Wydarzenia

Policjanci odnaleźli zaginioną kobietę

Data publikacji 19.06.2012

Od wczoraj policjanci, strażacy ochotnicy z Radawy i Mołodycza, a także rodzina poszukiwała 87-letniej kobiety. Mieszkanka Radawy wyszła z domu przed południem do lasu, najprawdopodobniej zbierać jagody. Dziś do poszukiwań skierowano także śmigłowiec. Właśnie z jego pokładu policjanci zauważyli zaginioną. Kobieta trafiła do szpitala.

Od wczoraj policjanci, strażacy ochotnicy z Radawy i Mołodycza, a także rodzina poszukiwała 87-letniej kobiety. Mieszkanka Radawy wyszła z domu przed południem do lasu, najprawdopodobniej zbierać jagody. Dziś do poszukiwań skierowano także śmigłowiec. Właśnie z jego pokładu policjanci zauważyli zaginioną. Kobieta trafiła do szpitala.

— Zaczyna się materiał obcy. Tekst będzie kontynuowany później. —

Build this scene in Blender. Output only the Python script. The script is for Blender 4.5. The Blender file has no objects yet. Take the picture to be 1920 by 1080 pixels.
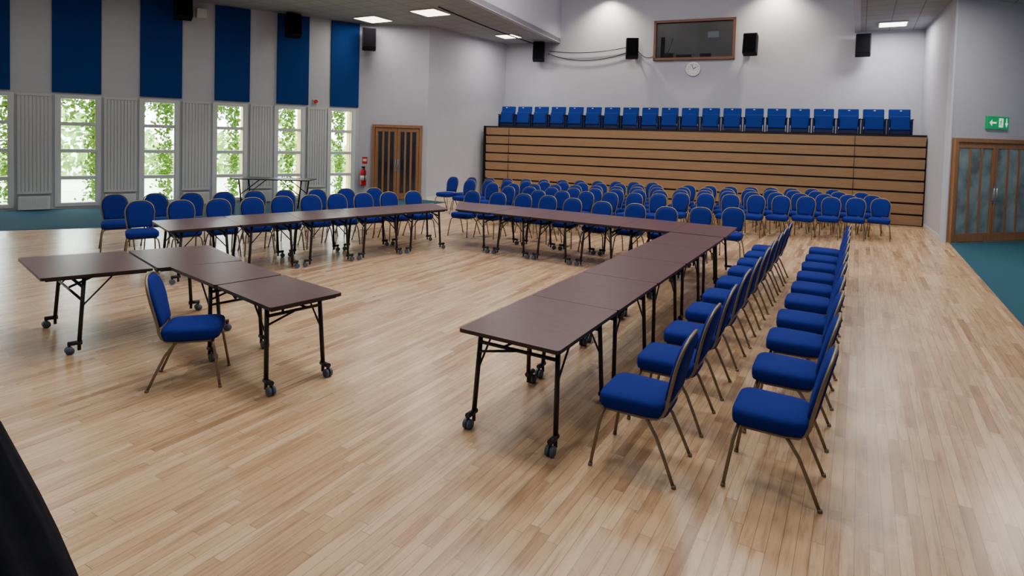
import bpy, bmesh, math, random
import numpy as np
from mathutils import Vector, Matrix
random.seed(7)
S=bpy.context.scene
# ------------------------------------------------------------------ materials
def nt(name):
    m=bpy.data.materials.new(name); m.use_nodes=True
    t=m.node_tree; b=t.nodes['Principled BSDF']; return m,t,b
def srgb(r,g,b):
    f=lambda c:(c/255/12.92) if c/255<=.04045 else ((c/255+.055)/1.055)**2.4
    return (f(r),f(g),f(b),1)
def mat(name,col,rough=.6,metal=0,noise=.08,nscale=30,bump=0,bscale=200,emit=None,es=0,spec=None):
    m,t,b=nt(name)
    b.inputs['Roughness'].default_value=rough; b.inputs['Metallic'].default_value=metal
    if spec is not None: b.inputs['Specular IOR Level'].default_value=spec
    tc=t.nodes.new('ShaderNodeTexCoord')
    n=t.nodes.new('ShaderNodeTexNoise'); n.inputs['Scale'].default_value=nscale; n.inputs['Detail'].default_value=3
    t.links.new(tc.outputs['Object'],n.inputs['Vector'])
    r=t.nodes.new('ShaderNodeValToRGB')
    c=Vector(col[:3])
    r.color_ramp.elements[0].position=.3; r.color_ramp.elements[1].position=.7
    r.color_ramp.elements[0].color=(*(c*(1-noise)),1); r.color_ramp.elements[1].color=(*(c*(1+noise)),1)
    t.links.new(n.outputs['Fac'],r.inputs['Fac']); t.links.new(r.outputs['Color'],b.inputs['Base Color'])
    if bump:
        n2=t.nodes.new('ShaderNodeTexNoise'); n2.inputs['Scale'].default_value=bscale
        t.links.new(tc.outputs['Object'],n2.inputs['Vector'])
        bp=t.nodes.new('ShaderNodeBump'); bp.inputs['Strength'].default_value=bump; bp.inputs['Distance'].default_value=.01
        t.links.new(n2.outputs['Fac'],bp.inputs['Height']); t.links.new(bp.outputs['Normal'],b.inputs['Normal'])
    if emit:
        b.inputs['Emission Color'].default_value=emit; b.inputs['Emission Strength'].default_value=es
    return m
def math_node(t,op,a=None,b=None):
    n=t.nodes.new('ShaderNodeMath'); n.operation=op
    for i,v in enumerate((a,b)):
        if v is None: continue
        if isinstance(v,(int,float)): n.inputs[i].default_value=v
        else: t.links.new(v,n.inputs[i])
    return n.outputs[0]
def floor_mat():
    m,t,b=nt('beech_strip_floor')
    tc=t.nodes.new('ShaderNodeTexCoord'); sx=t.nodes.new('ShaderNodeSeparateXYZ')
    t.links.new(tc.outputs['Object'],sx.inputs[0])
    W=.068; L=1.05
    vx=math_node(t,'DIVIDE',sx.outputs[0],W); row=math_node(t,'FLOOR',vx)
    wn=t.nodes.new('ShaderNodeTexWhiteNoise'); wn.noise_dimensions='1D'; t.links.new(row,wn.inputs['W'])
    off=math_node(t,'MULTIPLY',wn.outputs['Value'],7.3)
    vy=math_node(t,'ADD',math_node(t,'DIVIDE',sx.outputs[1],L),off); col=math_node(t,'FLOOR',vy)
    cb=t.nodes.new('ShaderNodeCombineXYZ'); t.links.new(row,cb.inputs[0]); t.links.new(col,cb.inputs[1])
    w2=t.nodes.new('ShaderNodeTexWhiteNoise'); w2.noise_dimensions='2D'; t.links.new(cb.outputs[0],w2.inputs['Vector'])
    r=t.nodes.new('ShaderNodeValToRGB'); e=r.color_ramp.elements
    e[0].position=0; e[0].color=srgb(160,127,97)
    e[1].position=1; e[1].color=srgb(208,179,146)
    x=e.new(.15); x.color=srgb(184,151,118)
    x=e.new(.6); x.color=srgb(197,166,131)
    t.links.new(w2.outputs['Value'],r.inputs['Fac'])
    # grain
    mp=t.nodes.new('ShaderNodeMapping'); mp.inputs['Scale'].default_value=(28,2.2,1)
    t.links.new(tc.outputs['Object'],mp.inputs['Vector'])
    va=t.nodes.new('ShaderNodeVectorMath'); va.operation='ADD'; t.links.new(mp.outputs[0],va.inputs[0]); t.links.new(w2.outputs['Color'],va.inputs[1])
    g=t.nodes.new('ShaderNodeTexNoise'); g.inputs['Scale'].default_value=1; g.inputs['Detail'].default_value=5; g.inputs['Roughness'].default_value=.65
    t.links.new(va.outputs[0],g.inputs['Vector'])
    gr=t.nodes.new('ShaderNodeValToRGB'); gr.color_ramp.elements[0].position=.33; gr.color_ramp.elements[0].color=(.58,.51,.48,1); gr.color_ramp.elements[1].position=.53; gr.color_ramp.elements[1].color=(1,1,1,1)
    t.links.new(g.outputs['Fac'],gr.inputs['Fac'])
    mx=t.nodes.new('ShaderNodeMix'); mx.data_type='RGBA'; mx.blend_type='MULTIPLY'; mx.inputs[0].default_value=.8
    t.links.new(r.outputs['Color'],mx.inputs[6]); t.links.new(gr.outputs['Color'],mx.inputs[7])
    # wear patches
    g2=t.nodes.new('ShaderNodeTexNoise'); g2.inputs['Scale'].default_value=.8; g2.inputs['Detail'].default_value=4
    t.links.new(tc.outputs['Object'],g2.inputs['Vector'])
    # gaps
    fx=math_node(t,'FRACT',vx); fy=math_node(t,'FRACT',vy)
    ex=math_node(t,'MULTIPLY',math_node(t,'MINIMUM',fx,math_node(t,'SUBTRACT',1,fx)),W)
    ey=math_node(t,'MULTIPLY',math_node(t,'MINIMUM',fy,math_node(t,'SUBTRACT',1,fy)),L)
    ed=math_node(t,'MINIMUM',ex,ey); gap=math_node(t,'LESS_THAN',ed,.0018)
    mx2=t.nodes.new('ShaderNodeMix'); mx2.data_type='RGBA'; mx2.blend_type='MIX'
    t.links.new(math_node(t,'MULTIPLY',gap,.6),mx2.inputs[0]); t.links.new(mx.outputs[2],mx2.inputs[6]); mx2.inputs[7].default_value=srgb(90,62,45)
    t.links.new(mx2.outputs[2],b.inputs['Base Color'])
    rr=t.nodes.new('ShaderNodeMapRange'); rr.inputs[3].default_value=.18; rr.inputs[4].default_value=.36
    t.links.new(g2.outputs['Fac'],rr.inputs[0]); t.links.new(rr.outputs[0],b.inputs['Roughness'])
    b.inputs['Specular IOR Level'].default_value=.6
    bp=t.nodes.new('ShaderNodeBump'); bp.inputs['Strength'].default_value=.15; bp.inputs['Distance'].default_value=.002
    t.links.new(gap,bp.inputs['Height']); bp.invert=True; t.links.new(bp.outputs['Normal'],b.inputs['Normal'])
    return m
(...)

Wczoraj, około godz. 23.30 mieszkanka Radawy zawiadomiła Policję, o zaginięciu swojej 87-letniej matki. Jak wynikało ze zgłoszenia, zaginiona wyszła około godz. 11.30 zbierać jagody i do godz. 19 nie wróciła do domu. Zaniepokojona tym faktem córka wraz z rodziną i znajomymi zaczęła poszukiwać matki. Po kilku godzinach poszukiwań, kobieta postanowiła powiadomić Policję.

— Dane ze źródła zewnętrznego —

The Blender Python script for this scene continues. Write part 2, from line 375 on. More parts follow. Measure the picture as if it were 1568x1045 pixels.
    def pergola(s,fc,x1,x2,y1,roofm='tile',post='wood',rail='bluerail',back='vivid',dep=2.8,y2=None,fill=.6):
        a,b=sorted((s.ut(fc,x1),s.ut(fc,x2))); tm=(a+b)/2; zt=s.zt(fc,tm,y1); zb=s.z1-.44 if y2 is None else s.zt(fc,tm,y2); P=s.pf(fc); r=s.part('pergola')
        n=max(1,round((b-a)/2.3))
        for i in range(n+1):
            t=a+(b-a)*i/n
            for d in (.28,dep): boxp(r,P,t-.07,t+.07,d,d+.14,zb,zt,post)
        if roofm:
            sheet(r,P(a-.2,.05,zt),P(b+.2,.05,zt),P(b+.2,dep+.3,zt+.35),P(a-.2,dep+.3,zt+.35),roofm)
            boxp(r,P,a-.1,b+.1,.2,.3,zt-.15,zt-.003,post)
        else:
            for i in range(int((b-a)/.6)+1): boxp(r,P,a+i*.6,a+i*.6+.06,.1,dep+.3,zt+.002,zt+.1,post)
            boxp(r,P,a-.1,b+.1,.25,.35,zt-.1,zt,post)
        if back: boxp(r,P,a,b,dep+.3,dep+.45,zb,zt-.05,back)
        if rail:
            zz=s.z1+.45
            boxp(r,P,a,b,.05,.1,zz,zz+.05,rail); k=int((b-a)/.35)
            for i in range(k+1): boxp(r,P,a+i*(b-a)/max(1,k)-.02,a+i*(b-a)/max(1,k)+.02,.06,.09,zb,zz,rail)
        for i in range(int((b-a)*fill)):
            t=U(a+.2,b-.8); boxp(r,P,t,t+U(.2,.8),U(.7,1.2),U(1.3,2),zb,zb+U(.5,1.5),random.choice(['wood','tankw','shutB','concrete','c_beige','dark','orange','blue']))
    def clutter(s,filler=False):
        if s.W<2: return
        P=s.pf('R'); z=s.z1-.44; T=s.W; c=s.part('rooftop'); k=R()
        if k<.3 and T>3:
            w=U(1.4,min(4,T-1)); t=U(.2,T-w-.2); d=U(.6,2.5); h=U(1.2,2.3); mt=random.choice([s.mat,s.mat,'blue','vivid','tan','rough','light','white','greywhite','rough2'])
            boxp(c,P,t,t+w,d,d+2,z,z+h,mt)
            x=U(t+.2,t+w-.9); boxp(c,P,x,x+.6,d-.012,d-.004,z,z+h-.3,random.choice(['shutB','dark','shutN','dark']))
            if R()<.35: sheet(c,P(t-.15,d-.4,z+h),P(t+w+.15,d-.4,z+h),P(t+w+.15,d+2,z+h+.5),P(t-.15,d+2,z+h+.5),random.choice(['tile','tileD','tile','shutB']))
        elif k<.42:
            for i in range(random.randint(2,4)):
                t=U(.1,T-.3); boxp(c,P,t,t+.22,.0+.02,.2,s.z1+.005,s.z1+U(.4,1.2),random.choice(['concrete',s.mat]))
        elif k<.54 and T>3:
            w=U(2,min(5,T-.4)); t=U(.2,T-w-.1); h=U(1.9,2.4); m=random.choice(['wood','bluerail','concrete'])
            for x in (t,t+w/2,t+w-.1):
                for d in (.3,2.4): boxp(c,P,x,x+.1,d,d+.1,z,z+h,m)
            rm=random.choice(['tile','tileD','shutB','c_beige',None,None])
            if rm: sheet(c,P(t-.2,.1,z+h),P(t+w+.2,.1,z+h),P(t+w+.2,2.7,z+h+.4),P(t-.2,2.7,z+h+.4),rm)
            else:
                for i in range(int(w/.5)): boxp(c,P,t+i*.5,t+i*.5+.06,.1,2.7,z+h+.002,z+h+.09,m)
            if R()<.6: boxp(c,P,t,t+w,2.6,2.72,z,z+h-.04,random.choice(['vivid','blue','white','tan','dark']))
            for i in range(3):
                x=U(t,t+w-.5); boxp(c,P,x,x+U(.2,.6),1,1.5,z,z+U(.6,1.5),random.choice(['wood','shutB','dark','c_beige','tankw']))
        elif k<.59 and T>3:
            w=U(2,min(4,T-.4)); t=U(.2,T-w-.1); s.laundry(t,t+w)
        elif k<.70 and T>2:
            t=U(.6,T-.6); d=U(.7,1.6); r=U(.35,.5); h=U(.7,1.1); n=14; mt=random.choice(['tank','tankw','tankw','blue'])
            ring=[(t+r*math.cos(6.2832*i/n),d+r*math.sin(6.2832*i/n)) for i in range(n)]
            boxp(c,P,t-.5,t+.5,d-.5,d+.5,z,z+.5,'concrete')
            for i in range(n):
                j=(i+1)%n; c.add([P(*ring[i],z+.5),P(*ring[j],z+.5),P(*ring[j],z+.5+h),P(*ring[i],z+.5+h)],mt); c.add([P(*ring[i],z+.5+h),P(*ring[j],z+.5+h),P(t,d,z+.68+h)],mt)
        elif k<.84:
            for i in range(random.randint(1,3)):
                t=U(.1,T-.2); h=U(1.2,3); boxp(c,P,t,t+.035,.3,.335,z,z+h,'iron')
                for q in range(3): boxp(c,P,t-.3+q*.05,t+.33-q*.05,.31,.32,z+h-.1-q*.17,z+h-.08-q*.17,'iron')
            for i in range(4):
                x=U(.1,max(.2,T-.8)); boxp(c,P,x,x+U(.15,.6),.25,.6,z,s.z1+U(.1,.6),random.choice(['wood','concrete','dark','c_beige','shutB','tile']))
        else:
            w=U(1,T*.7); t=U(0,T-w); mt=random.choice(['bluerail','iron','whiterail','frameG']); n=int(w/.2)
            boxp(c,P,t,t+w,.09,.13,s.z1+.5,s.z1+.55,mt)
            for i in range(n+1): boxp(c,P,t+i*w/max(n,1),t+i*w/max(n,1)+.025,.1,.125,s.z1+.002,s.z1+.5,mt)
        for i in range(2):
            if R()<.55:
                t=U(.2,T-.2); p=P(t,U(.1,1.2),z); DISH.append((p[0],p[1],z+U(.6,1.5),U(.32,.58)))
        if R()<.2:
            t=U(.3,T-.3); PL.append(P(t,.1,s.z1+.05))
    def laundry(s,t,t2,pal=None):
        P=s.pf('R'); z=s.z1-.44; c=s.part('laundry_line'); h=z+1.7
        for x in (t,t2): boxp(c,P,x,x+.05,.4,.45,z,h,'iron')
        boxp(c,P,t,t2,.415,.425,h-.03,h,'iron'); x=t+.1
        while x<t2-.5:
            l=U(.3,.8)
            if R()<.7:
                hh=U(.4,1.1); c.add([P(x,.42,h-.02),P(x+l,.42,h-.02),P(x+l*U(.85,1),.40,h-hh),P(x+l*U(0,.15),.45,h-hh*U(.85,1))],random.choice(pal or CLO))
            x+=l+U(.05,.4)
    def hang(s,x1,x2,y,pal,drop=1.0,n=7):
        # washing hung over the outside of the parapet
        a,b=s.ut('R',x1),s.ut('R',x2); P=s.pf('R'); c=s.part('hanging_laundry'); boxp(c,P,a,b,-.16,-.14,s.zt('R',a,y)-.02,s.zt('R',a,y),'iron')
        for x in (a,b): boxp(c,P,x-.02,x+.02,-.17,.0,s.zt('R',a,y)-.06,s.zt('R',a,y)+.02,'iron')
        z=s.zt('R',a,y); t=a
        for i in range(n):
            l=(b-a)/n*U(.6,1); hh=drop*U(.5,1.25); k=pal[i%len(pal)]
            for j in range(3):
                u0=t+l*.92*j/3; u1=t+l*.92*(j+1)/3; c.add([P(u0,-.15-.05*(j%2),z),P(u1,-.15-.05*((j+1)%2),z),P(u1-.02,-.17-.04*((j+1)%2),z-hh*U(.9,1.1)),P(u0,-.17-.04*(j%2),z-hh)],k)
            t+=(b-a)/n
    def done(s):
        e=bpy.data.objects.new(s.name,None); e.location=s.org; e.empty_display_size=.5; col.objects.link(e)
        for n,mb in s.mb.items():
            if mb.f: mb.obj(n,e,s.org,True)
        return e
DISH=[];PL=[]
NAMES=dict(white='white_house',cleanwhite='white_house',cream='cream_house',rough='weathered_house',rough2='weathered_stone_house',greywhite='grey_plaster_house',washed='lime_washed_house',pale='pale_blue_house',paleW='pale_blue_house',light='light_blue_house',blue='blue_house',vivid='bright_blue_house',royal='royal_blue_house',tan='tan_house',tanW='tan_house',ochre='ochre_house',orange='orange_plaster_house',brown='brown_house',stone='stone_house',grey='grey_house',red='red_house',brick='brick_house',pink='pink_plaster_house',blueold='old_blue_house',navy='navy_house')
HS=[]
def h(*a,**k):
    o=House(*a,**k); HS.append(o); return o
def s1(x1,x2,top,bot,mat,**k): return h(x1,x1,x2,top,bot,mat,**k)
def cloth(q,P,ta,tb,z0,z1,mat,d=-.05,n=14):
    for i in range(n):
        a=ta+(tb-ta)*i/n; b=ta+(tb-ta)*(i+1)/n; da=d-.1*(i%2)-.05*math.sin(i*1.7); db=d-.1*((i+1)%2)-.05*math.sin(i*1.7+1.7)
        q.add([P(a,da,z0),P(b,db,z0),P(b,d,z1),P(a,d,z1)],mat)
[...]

Dyżurny jarosławskiej komendy zarządził poszukiwania w trybie alarmowym. Zaginionej od wczoraj poszukiwało 11 policjantów, 14 strażaków ochotników z Radawy i Mołodycza, a także policyjny pies tropiący Epan wraz z przewodnikiem. Epan podjął ślad w kierunku lasu. Przez całą noc policjanci i strażacy przeszukali około 20 hektarów lasu i 10 hektarów pól uprawnych. Jednak zaginionej nie odnaleziono. Dziś rano w poszukiwania włączono kolejnych 20 funkcjonariuszy i innego psa tropiącego. Jarosławska Policji zwróciła się do Bieszczadzkiego Oddziału Straży Granicznej o skierowanie do działań poszukiwawczych śmigłowca.

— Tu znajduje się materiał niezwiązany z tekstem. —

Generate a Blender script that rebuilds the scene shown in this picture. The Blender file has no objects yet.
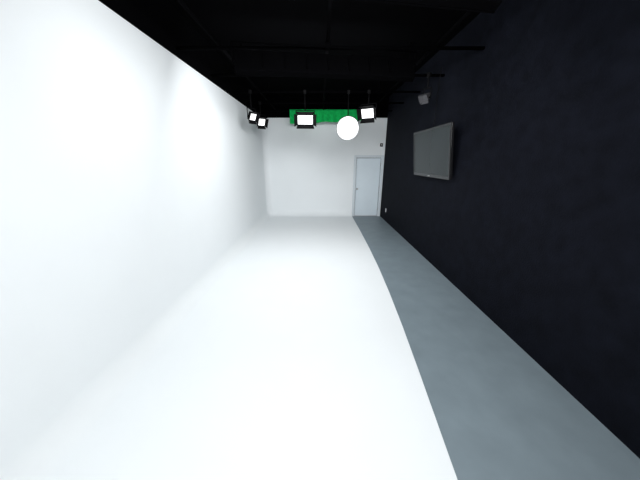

To właśnie z jego pokładu, około godz. 11.30 policjanci wypatrzyli zaginioną kobietę w lesie. Poszukujący ją strażacy dotarli do zaginionej i wywieźli z lasu do wezwanej na miejsce karetki pogotowia. Wycieńczoną kobietę przewieziono do szpitala.


Zaginonej poszukiwało 27 policjantów wraz z dwoma psami tropiącymi, 40 strażaków ochotników z Radawy, Wiązownicy, Mołodycza, Cetuli i Wiązownicy. Do poszukiwań został skierowany śmigłowiec z Bieszczadzkiego Oddziału Straży Granicznej.